• GIVEN MATERIAL:
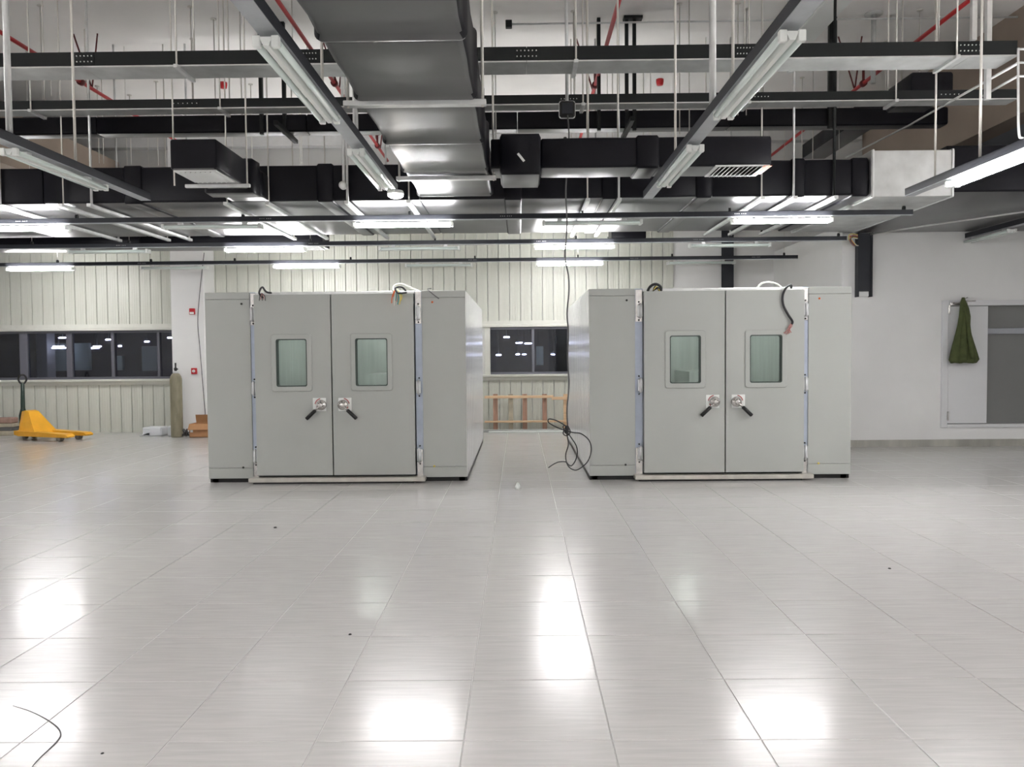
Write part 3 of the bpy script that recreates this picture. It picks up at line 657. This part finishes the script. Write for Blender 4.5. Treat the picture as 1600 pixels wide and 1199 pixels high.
strip('lamp rail left of the big central duct, running towards the camera',LX[1].x,-6,LX[1].y,hang=((AZ(570,226,SZ).y,.022),(AZ(523,160,SZ).y,.010),(2.2,.012)))
strip('lamp rail right of the big central duct, running towards the camera',LX[2].x,-6,LX[2].y,hang=((AZ(1046,258,SZ).y,.011),(AZ(1097,188,SZ).y,.025),(AZ(1123,150,SZ).y,.010)))
strip('lamp rail with a lit lamp at the right edge of the picture',LX[3].x,-6,LX[3].y,hang=((AZ(1458,290,SZ).y,.010),(AZ(1508,262,SZ).y,.012)))
def fy(pa,pb): return (AZ(*pa,fz-.04).y+AZ(*pb,fz-.04).y)/2
strip_l=[(0,fy((30,240),(160,297)),0,'unlit lamp on the far-left rail running towards the camera'),
 (1,fy((440,72),(530,190)),0,'larger, nearer unlit twin-tube lamp left of the central duct'),(1,fy((568,240),(618,297)),0,'smaller, farther unlit twin-tube lamp left of the central duct'),
 (2,fy((1210,70),(1133,180)),0,'larger, nearer unlit twin-tube lamp right of the central duct'),(2,fy((1076,238),(1025,290)),0,'smaller, farther unlit twin-tube lamp right of the central duct'),
 (3,fy((1497,287),(1600,242)),1,'brightly lit tube lamp at the right edge of the picture')]
for (i,yc,lit,lb) in strip_l: fixture(lb,(LX[i].x,yc,fz),0,lit,None,1.13)
for i in range(4):
    for k,yc in enumerate((.6,-3.2) if i in (0,3) else (-.6,-4.0)):
        fixture('lit tube lamp '+('overhead','behind the camera')[k]+' on the '+('far-left','centre-left','centre-right','far-right')[i]+' lamp rail',(LX[i].x,yc,fz),0,1,'lit lamps over and behind the camera')
for x_ in (-6.75,6.82):  # unseen lamp rows, added to brighten the floor towards both sides
    for yc,w_ in ((7.3,'first'),(4.8,'second'),(1.0,'third'),(-3.2,'last')): fixture('added lit tube lamp outside the view, '+w_+' in the row near the '+('left' if x_<0 else 'right')+' side wall',(x_,yc,fz+.2),0,1,'lit lamps over and behind the camera')
# outer right strip and its unlit lamp
e=AZ(1506,378,3.3); strip('short dark lamp rail near the white wall above the door, at right',e.x-.05,8.5,e.y,z=3.33)
fixture('unlit tube lamp high at right, above the olive jacket',(e.x-.05,e.y-.75,3.295),0,0)
# round lit lamp
p=AZ(618,303,SZ-.03); t=thing('round_lamp','small round lit lamp at the end of the rail beside the central duct','lamp',(p.x,p.y,0))
B().lathe([(.001,SZ+.0),(.075,SZ+.0),(.085,SZ-.02),(.085,SZ-.035),(.001,SZ-.035)],(0,0,0),20).obj('lamp_base',M['white'],t)
B().lathe([(.078,SZ-.035),(.076,SZ-.055),(.05,SZ-.07),(.001,SZ-.075)],(0,0,0),20).obj('diffuser',M['disc_on'],t)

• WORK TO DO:
Write out the full set of lines verbatim, without the pictures.

• THE ANSWER:
Write part 3 of the bpy script that recreates this picture. It picks up at line 657. This part finishes the script. Write for Blender 4.5. Treat the picture as 1600 pixels wide and 1199 pixels high.
strip('lamp rail left of the big central duct, running towards the camera',LX[1].x,-6,LX[1].y,hang=((AZ(570,226,SZ).y,.022),(AZ(523,160,SZ).y,.010),(2.2,.012)))
strip('lamp rail right of the big central duct, running towards the camera',LX[2].x,-6,LX[2].y,hang=((AZ(1046,258,SZ).y,.011),(AZ(1097,188,SZ).y,.025),(AZ(1123,150,SZ).y,.010)))
strip('lamp rail with a lit lamp at the right edge of the picture',LX[3].x,-6,LX[3].y,hang=((AZ(1458,290,SZ).y,.010),(AZ(1508,262,SZ).y,.012)))
def fy(pa,pb): return (AZ(*pa,fz-.04).y+AZ(*pb,fz-.04).y)/2
strip_l=[(0,fy((30,240),(160,297)),0,'unlit lamp on the far-left rail running towards the camera'),
 (1,fy((440,72),(530,190)),0,'larger, nearer unlit twin-tube lamp left of the central duct'),(1,fy((568,240),(618,297)),0,'smaller, farther unlit twin-tube lamp left of the central duct'),
 (2,fy((1210,70),(1133,180)),0,'larger, nearer unlit twin-tube lamp right of the central duct'),(2,fy((1076,238),(1025,290)),0,'smaller, farther unlit twin-tube lamp right of the central duct'),
 (3,fy((1497,287),(1600,242)),1,'brightly lit tube lamp at the right edge of the picture')]
for (i,yc,lit,lb) in strip_l: fixture(lb,(LX[i].x,yc,fz),0,lit,None,1.13)
for i in range(4):
    for k,yc in enumerate((.6,-3.2) if i in (0,3) else (-.6,-4.0)):
        fixture('lit tube lamp '+('overhead','behind the camera')[k]+' on the '+('far-left','centre-left','centre-right','far-right')[i]+' lamp rail',(LX[i].x,yc,fz),0,1,'lit lamps over and behind the camera')
for x_ in (-6.75,6.82):  # unseen lamp rows, added to brighten the floor towards both sides
    for yc,w_ in ((7.3,'first'),(4.8,'second'),(1.0,'third'),(-3.2,'last')): fixture('added lit tube lamp outside the view, '+w_+' in the row near the '+('left' if x_<0 else 'right')+' side wall',(x_,yc,fz+.2),0,1,'lit lamps over and behind the camera')
# outer right strip and its unlit lamp
e=AZ(1506,378,3.3); strip('short dark lamp rail near the white wall above the door, at right',e.x-.05,8.5,e.y,z=3.33)
fixture('unlit tube lamp high at right, above the olive jacket',(e.x-.05,e.y-.75,3.295),0,0)
# round lit lamp
p=AZ(618,303,SZ-.03); t=thing('round_lamp','small round lit lamp at the end of the rail beside the central duct','lamp',(p.x,p.y,0))
B().lathe([(.001,SZ+.0),(.075,SZ+.0),(.085,SZ-.02),(.085,SZ-.035),(.001,SZ-.035)],(0,0,0),20).obj('lamp_base',M['white'],t)
B().lathe([(.078,SZ-.035),(.076,SZ-.055),(.05,SZ-.07),(.001,SZ-.075)],(0,0,0),20).obj('diffuser',M['disc_on'],t)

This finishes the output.